Je vous déteste d’avoir anéanti ma carrière toute jeune. Non, c’est pas vrai l’égalité des genres pis la conciliation travail famille. Vous avez fait de moi une collègue pas fiable à cause de toutes vos otites, vos gastros, vos rhumes, vos dents, ou que sais-je encore. J’oublie tout, vous dessinez sur mes documents importants, je n’ai pas le temps de me maintenir à jour. Vous occupez toute la place dans ma tête et dans ma vie, comment voulez-vous qu’il y en ait pour être une employée performante ? Pour être novatrice, enjouée, dynamique ? Pour travailler le soir, ou aller au dernier cinq à sept, ou pour faire des projets hors de la ville ? Je regarde mes collègues devenir des étoiles, progresser, faire des innovations. Je demeure un peu en retrait. Oui, je vous ai, et c’est tout à mes yeux. Mais je vous déteste.
Je vous déteste aussi d’avoir fait de moi une femme fatiguée, cernée, brisée. Malgré mes efforts, j’ai toujours l’air grise et moche. Mes cheveux sont peignés une journée, puis c’est fini. Les coutures de mes vêtements, même les meilleurs, ne tiennent pas sous vos assauts. Ils finissent rapidement tachés, déformés, les bijoux s’arrachent et s’égarent, le maquillage s’efface sous vos petites mains qui trouvent tout trop beau. J’ai mal aux épaules, au cou, au dos, aux genoux, de vous tenir sans cesse à bout de bras, sur la hanche, de me pencher à votre niveau, tout le temps. Même les spécialistes n’y peuvent rien : « Arrêter de faire ceci, ou cela. » Mais c’est impossible de vous arrêter. Vous m’envahissez, sans cesse. Vous avez fait de moi une meilleure personne, possiblement. Mais vous m’avez également brisée, vieillie, fragilisée.
Oui, je le savais bien qu’avoir des enfants ça demandait des sacrifices. Mais jamais je n’aurais imaginé que c’était à ce point. J’ai l’impression de tout donner, et que vous prenez encore plus. Votre faim de moi me fait peur.
Malgré tout, je suis une meilleure personne, plus heureuse, comblée grâce à vous. C’est vrai. Et je vous aime plus que je ne m’aimerai jamais moi-même. Plus que je n’aimerai jamais personne.

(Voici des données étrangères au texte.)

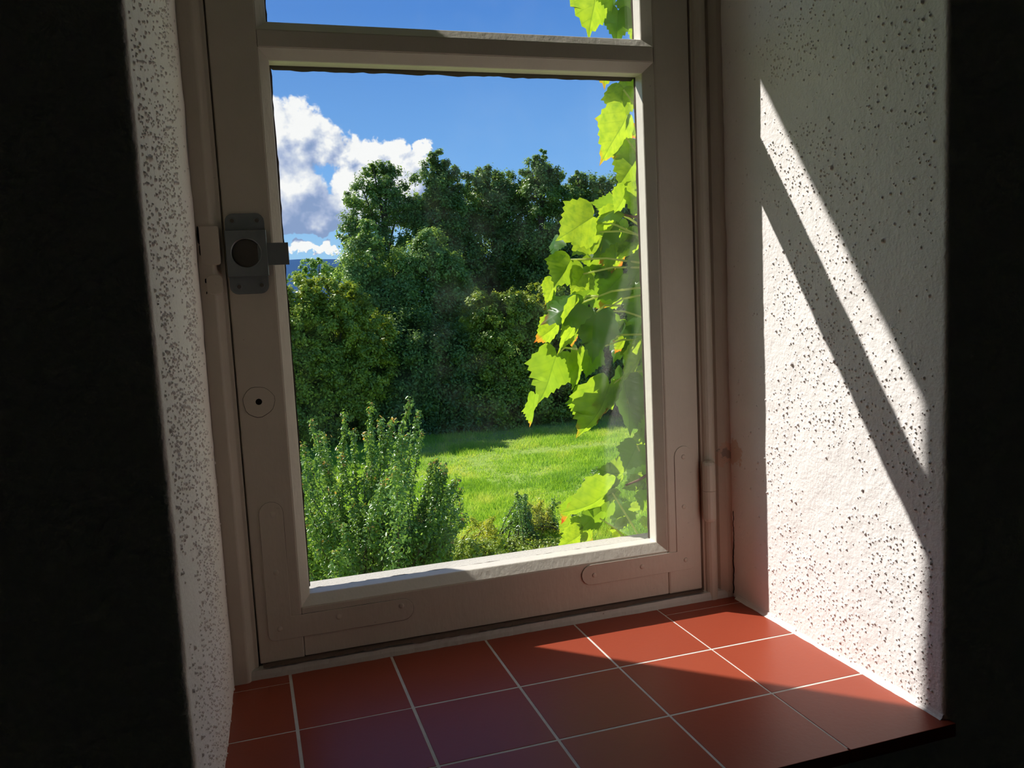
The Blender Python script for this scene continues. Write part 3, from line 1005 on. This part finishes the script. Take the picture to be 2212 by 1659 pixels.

Mais ce soir, je vous déteste.
LA COLLABORATRICE DANS L’OMBRE |
Merci d’avoir écrit ce texte ! Je ressens les même sentiments sauf que je ne suis pas meilleure et encore moins comblée…. juste aigrie, moche et fatiguée.
Et maintenant, on continue comment à juste respirer et se lever et s’occuper d’eux ?
Je n’ai jamais voulu d’enfants, je les ai fais pour mon mari mais si j’avais su…. si seulement le sujet n’était pas si tabou…
Et qu’est-ce qu’on fait quand on ce sens comme ca tous les jours!? Ici belle maman de 3 enfants a temps plein depuis deux ans. Je les adorent, mais je me dit souvent que justement ces trop. J’aime mon conjoint, mais je me rend compte que peut être pas asser pour un aussi gros sacrifice. Je n’en peu plus de ramassser, laver, gérer tous ce petit monde. Je m’ennuie de ma vie d’avant, avec trop de liberté sûrement mais la je n’en n’est plus du tout! Ces pas les enfants le problème, ces tout ce qui viens avec. J’ai l’impression que je vais me perdre et me tuez a la tâche pour des enfants qui son même pas les miens!!